AKP-MHP ittifakının baskın seçim kararına karşı, geleceklerine sahip çıkmak için alanlarda olacaklarını söyleyen HDP Gençlik Meclisi üyeleri, “Tüm gücümüzle çalışacağız ve gençliğin özgürlüğünü yükselteceğiz” dedi.
İSTANBUL – AKP ve MHP’nin aldığı baskın seçim kararı ve buna ilişkin hazırlanan tasarı, TBMM’de her iki partinin oylarıyla resmileşti ve seçim süreci resmen başladı. Sürecin başlamasıyla Halkların Demokratik Partisi (HDP) seçim çalışmalarının startını verdi. AKP-MHP ittifakına karşı ülkenin her yerinde alanlarda olacaklarını söyleyen HDP Gençlik Meclisi üyeleri de, hakları için sandık başında direneceklerini söyledi.
‘ÖZGÜRLÜĞÜMÜZ İÇİN ÇALIŞACAĞIZ’
Baskın seçim kararının AKP’nin yönetememe krizinden kaynaklandığını söyleyen HDP Gençlik Meclisi Üyesi Rahmi Uzal, “Ben buna erken seçim ya da baskın seçim demiyorum. Bu ergen seçimdir” dedi. AKP’nin Olağanüstü Hal (OHAL) ile ülkeyi kendi çıkarları doğrultusunda yönettiğini belirten Uzal, “KHK’ler ile yönetimi ellerinde tutmaya çalışan hükümet, bunu da başaramadığı için seçime gidiyor. AKP ömrünü uzatmaya çalışıyor. Halkın kendilerine güveni kalmadığının farkına varan AKP, MHP’nin verdiği tarihi bile bekleyemedi. Ne yaparlarsa yapsınlar bu seçimi kazanamayacaklar” diye konuştu.
Cumhurbaşkanı Recep Tayyip Erdoğan’ın iktidarı boyunca gençler üzerinde tahakküm kurmaya çalıştığını söyleyen Uzal, “Geleceğimiz her alanda tehdit altında. Cumhurbaşkanı, birinci ağızdan gençleri yaşamları ve eğitimleriyle tehdit edebiliyor. Bu tarz bir yönetim yapısı gençler tarafından asla kabul edilemez. Haziran’da yapılacak seçimde AKP-MHP ittifakına karşı tüm gücümüzle çalışacağız ve gençliğin özgürlüğünü yükselteceğiz” ifadelerini kullandı.
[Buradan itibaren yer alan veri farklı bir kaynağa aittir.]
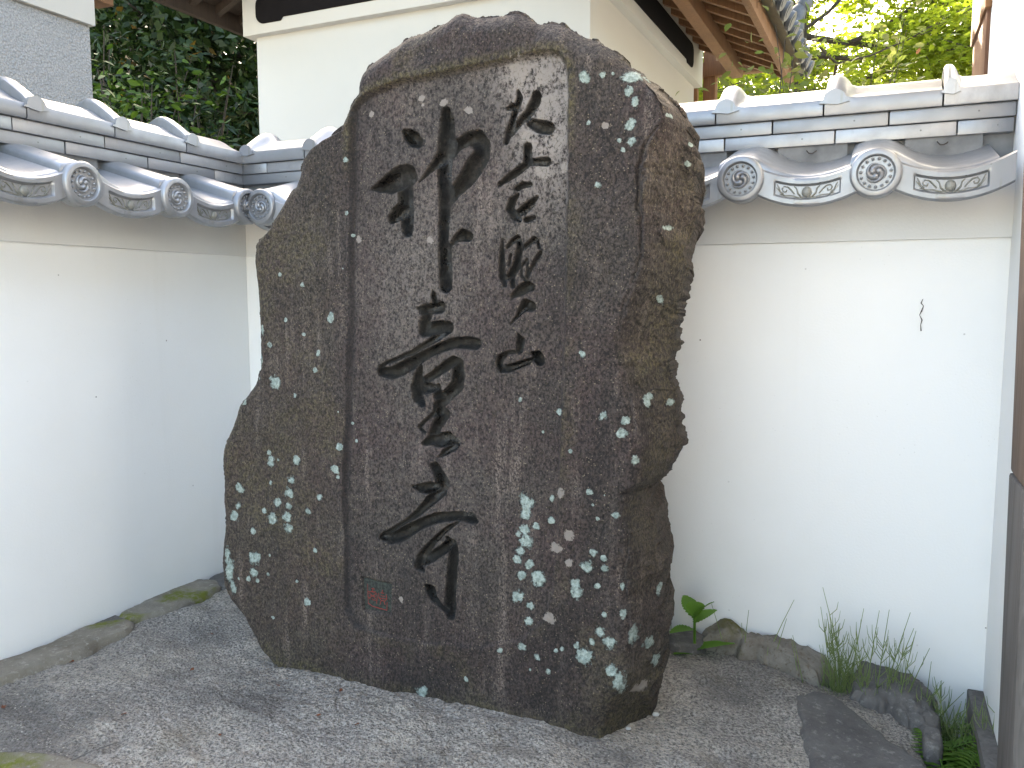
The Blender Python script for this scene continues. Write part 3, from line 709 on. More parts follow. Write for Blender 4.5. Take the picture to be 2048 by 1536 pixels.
# left shoulder slopes back below the shoulder line
PANEL = slv([(700, 222), (716, 198), (745, 180), (800, 161), (900, 140), (1000, 119), (1060, 106), (1100, 99), (1122, 104), (1134, 122), (1139, 150), (1140, 250), (1138, 400), (1132, 700), (1122, 1000), (1112, 1180), (1090, 1245), (1045, 1282), (960, 1296), (850, 1290), (760, 1272), (712, 1252), (694, 1215), (690, 1000), (697, 600)], .006)
def seg_dist(x, y, a, b_):
    d = b_ - a; t = np.clip(((x - a[0]) * d[0] + (y - a[1]) * d[1]) / max(d @ d, 1e-12), 0, 1)
    return np.hypot(x - a[0] - t * d[0], y - a[1] - t * d[1]), t
def poly_sd(x, y, P):
    dist = np.full(x.shape, 9.0); ins = np.zeros(x.shape, bool); n = len(P)
    for i in range(n):
        a, b_ = P[i], P[(i + 1) % n]; dist = np.minimum(dist, seg_dist(x, y, a, b_)[0])
        cnd = (a[1] > y) != (b_[1] > y)
        with np.errstate(divide='ignore', invalid='ignore'): xx = (b_[0] - a[0]) * (y - a[1]) / (b_[1] - a[1]) + a[0]
        ins ^= cnd & (x < xx)
    return np.where(ins, dist, -dist)
sdp = poly_sd(A, B, PANEL) + .003 * fbm(A * 30, B * 30, 3)
zt0, zb0 = sl(900, 120)[1], sl(900, 1290)[1]; hgt = np.clip((B - zb0) / (zt0 - zb0), 0, 1)
xl0, xr0 = sl(695, 700)[0], sl(1135, 700)[0]; side = np.clip((A - xl0) / (xr0 - xl0), 0, 1)
pdep = .007 + .011 * hgt - .003 * side * (1 - hgt)
panel = pdep * sstep(-.002, .011, sdp); inpan = sstep(0, .006, sdp)
rough = rough * (1 - .55 * inpan)
# ---- inscription: brush strokes as (x, y, radius) in enlarged photo crops
def S(ox, oy, sc): return lambda *p: [(ox + a * sc, oy + b_ * sc, r_ * sc) for a, b_, r_ in p]
q_ = 520 / 2048; a_ = S(660, 140, q_); b__ = S(660, 500, q_); c_ = S(660, 880, q_)
STROKES = [
 a_((575, 480, 20), (610, 510, 45), (650, 545, 55), (685, 570, 40)),
 a_((325, 935, 14), (390, 915, 45), (470, 890, 75), (550, 845, 85), (600, 820, 70), (630, 850, 50)),
 a_((590, 880, 60), (585, 1000, 62), (590, 1080, 62), (520, 1130, 55), (480, 1170, 38)), a_((600, 1090, 50), (600, 1200, 52), (600, 1265, 45)),
 a_((685, 888, 4), (740, 830, 14), (800, 760, 30), (860, 690, 45)),
 a_((903, 325, 36), (910, 400, 55), (910, 520, 64), (898, 650, 66), (893, 800, 56), (893, 950, 50), (890, 1150, 44), (886, 1350, 42), (898, 1450, 54), (900, 1600, 56), (902, 1700, 50)),
 a_((900, 690, 55), (990, 590, 40), (1080, 535, 45), (1150, 540, 62), (1190, 600, 62), (1180, 680, 65), (1120, 770, 72), (1060, 860, 62), (980, 950, 48), (920, 1060, 26)),
 a_((1085, 1310, 36), (1040, 1300, 44), (990, 1325, 28), (950, 1375, 14), (915, 1440, 20)),
 a_((1472, 160, 12), (1482, 215, 23), (1460, 290, 26), (1425, 400, 22), (1400, 490, 28), (1378, 560, 22)), a_((1388, 300, 12), (1430, 285, 26)),
 a_((1420, 490, 25), (1490, 400, 28), (1560, 330, 36), (1605, 250, 40), (1618, 205, 38)), a_((1570, 410, 30), (1640, 440, 44), (1715, 455, 42)),
 a_((1550, 605, 33), (1552, 680, 31), (1535, 750, 26)), a_((1325, 895, 18), (1400, 840, 26), (1500, 770, 30), (1560, 730, 22), (1620, 720, 24), (1700, 720, 32)),
 a_((1465, 930, 22), (1510, 903, 24), (1570, 897, 16)), a_((1470, 980, 15), (1422, 1030, 30), (1405, 1090, 30), (1440, 1145, 28), (1480, 1175, 20)),
 a_((1622, 1000, 12), (1575, 1050, 30), (1515, 1100, 34), (1465, 1130, 20)), a_((1540, 1180, 20), (1600, 1160, 14)),
 a_((1352, 1330, 8), (1348, 1430, 20), (1350, 1540, 23), (1356, 1640, 26), (1372, 1690, 18)),
 a_((1385, 1400, 12), (1430, 1345, 19), (1475, 1325, 23), (1490, 1375, 21), (1480, 1450, 26), (1460, 1550, 29), (1430, 1600, 30), (1390, 1640, 18)),
 a_((1418, 1455, 12), (1402, 1540, 8)), a_((1430, 1620, 22), (1436, 1700, 18)),
 a_((1480, 1430, 14), (1540, 1380, 17), (1600, 1335, 21), (1630, 1345, 14), (1642, 1400, 10)), a_((1652, 1440, 16), (1612, 1500, 18), (1572, 1570, 14), (1545, 1640, 12)),
 a_((1545, 1490, 9), (1502, 1550, 9), (1502, 1620, 9), (1540, 1660, 11)), a_((1547, 1490, 10), (1547, 1665, 13)),
 a_((1435, 1780, 18), (1490, 1742, 34), (1550, 1705, 38), (1580, 1712, 28)), a_((1580, 1862, 36), (1540, 1852, 40), (1500, 1900, 24), (1460, 1960, 11), (1425, 2002, 4)),
 b__((1482, 665, 10), (1502, 715, 33), (1492, 790, 27)), b__((1450, 802, 13), (1390, 812, 16), (1342, 852, 29), (1328, 900, 28), (1348, 938, 30), (1400, 935, 30), (1480, 910, 27), (1560, 880, 20), (1600, 855, 12)), b__((1592, 812, 15), (1638, 842, 42), (1652, 872, 38)),
 b__((800, 315, 5), (806, 360, 24), (815, 395, 24)), b__((685, 460, 10), (730, 475, 38), (800, 462, 42), (858, 450, 44)), b__((762, 520, 40), (733, 590, 40), (725, 650, 34)),
 b__((735, 645, 38), (800, 622, 50), (875, 622, 60), (918, 612, 46)), b__((850, 670, 40), (790, 720, 24), (720, 762, 20), (640, 810, 18), (540, 852, 15), (440, 890, 13), (392, 925, 20)),
 b__((402, 960, 36), (480, 975, 46), (560, 940, 50), (660, 880, 43), (760, 820, 34), (880, 762, 36), (980, 732, 40), (1080, 732, 46), (1148, 740, 40)),
 b__((712, 920, 20), (690, 1000, 36), (672, 1080, 42), (690, 1160, 50), (720, 1205, 34)),
 b__((740, 1030, 26), (820, 980, 31), (900, 920, 36), (970, 872, 36), (1005, 900, 46), (1010, 980, 48), (1000, 1070, 52), (950, 1120, 46), (900, 1170, 46), (852, 1230, 42), (852, 1290, 45)),
 b__((700, 1090, 46), (780, 1090, 40), (830, 1085, 26)), b__((855, 1070, 18), (850, 1150, 40)), b__((900, 1290, 46), (870, 1330, 46), (830, 1400, 42), (800, 1450, 35)),
 b__((812, 1290, 13), (742, 1350, 15), (702, 1400, 15), (742, 1440, 15)), b__((735, 1525, 20), (785, 1502, 38), (850, 1500, 55), (930, 1492, 56), (980, 1522, 46)), c_((960, 60, 32), (900, 100, 24), (845, 140, 6)),
 c_((790, 190, 10), (832, 218, 40), (865, 280, 48), (890, 335, 56), (870, 392, 55), (820, 450, 45), (760, 510, 35), (680, 590, 23), (600, 640, 17), (520, 690, 15), (440, 740, 22), (405, 760, 14)), c_((655, 365, 12), (720, 382, 35), (800, 380, 48)),
 c_((410, 765, 22), (480, 780, 38), (560, 752, 48), (640, 702, 45), (740, 652, 38), (850, 612, 40), (960, 602, 36), (1060, 602, 36), (1120, 620, 42), (1148, 638, 22)),
 c_((1020, 645, 8), (950, 680, 17), (880, 740, 21), (820, 800, 25), (770, 860, 30), (720, 930, 36), (702, 990, 32), (740, 1020, 18)), c_((740, 950, 40), (820, 910, 38), (900, 860, 36), (950, 812, 36)),
 c_((930, 770, 20), (970, 822, 45), (985, 900, 43), (976, 1000, 42), (968, 1100, 45), (960, 1200, 46), (960, 1300, 46), (960, 1375, 36)), c_((772, 1152, 20), (800, 1180, 45), (822, 1232, 36), (870, 1290, 23), (930, 1350, 20))]
carve = np.zeros_like(A); jit = .0016 * fbm(A * 90, B * 90, 2)
for st in STROKES:
    P = np.array([(*sl(x, y, .012), r_) for x, y, r_ in st]); sc = abs(sl(901, 600)[0] - sl(900, 600)[0])
    rr = P[:, 2] * sc * 1.05
    lo = P[:, :2].min(0) - rr.max() - .01; hi = P[:, :2].max(0) + rr.max() + .01
    msk = (A > lo[0]) & (A < hi[0]) & (B > lo[1]) & (B < hi[1])
    x, y = A[msk], B[msk]; best = np.zeros(x.shape)
    for i in range(len(P) - 1):
        d, t = seg_dist(x, y, P[i, :2], P[i + 1, :2]); r_ = rr[i] * (1 - t) + rr[i + 1] * t
        e = np.clip((d + jit[msk]) / np.maximum(r_, 1e-4), 0, 1)
        mx = np.minimum(.034, r_ * 2.1 + .003)
        best = np.maximum(best, mx * (1 - e ** 3.6))
    carve[msk] = np.maximum(carve[msk], best)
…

‘EN AKTİF BİÇİMDE ÇALIŞACAĞIZ’
Baskıların son dönem artış gösterdiği Boğaziçi Üniversitesi’nde okuyan HDP Gençlik Meclis Üyesi, Kadir Selamet de, AKP-MHP ittifakının üniversitelere uyguladıkları baskılara karşı gençliğin sandıklara sahip çıkacağını söyledi. “AKP-MHP ittifakı yangından mal kaçırır gibi seçime gidiyor. Baskın seçim kararının AKP’nin yönetememe krizinin en net göstergesi olduğuna vurgu yapan Selamet, “Muhalif olan tüm yapıları KHK’ler ile yönetmeye çalışan iktidar bunu da yetersiz görerek başta üniversite öğrencileri olmak üzere yaşamın aydın geleceği olan gençlere yönelik büyük bir baskı uyguluyor. Birçok arkadaşımızın eğitim hakkı Cumhurbaşkanı’nın ağzından çıkan bir cümleyle son buldu. Referandum sürecinde nasıl sandıklara sahip çıktıysak, alanları bir an olsun boş bırakmadıysak bu seçimde de gençler olarak her sokakta, mahallede, üniversitelerde yaşam haklarımız için en aktif biçimde çalışacağız” dedi.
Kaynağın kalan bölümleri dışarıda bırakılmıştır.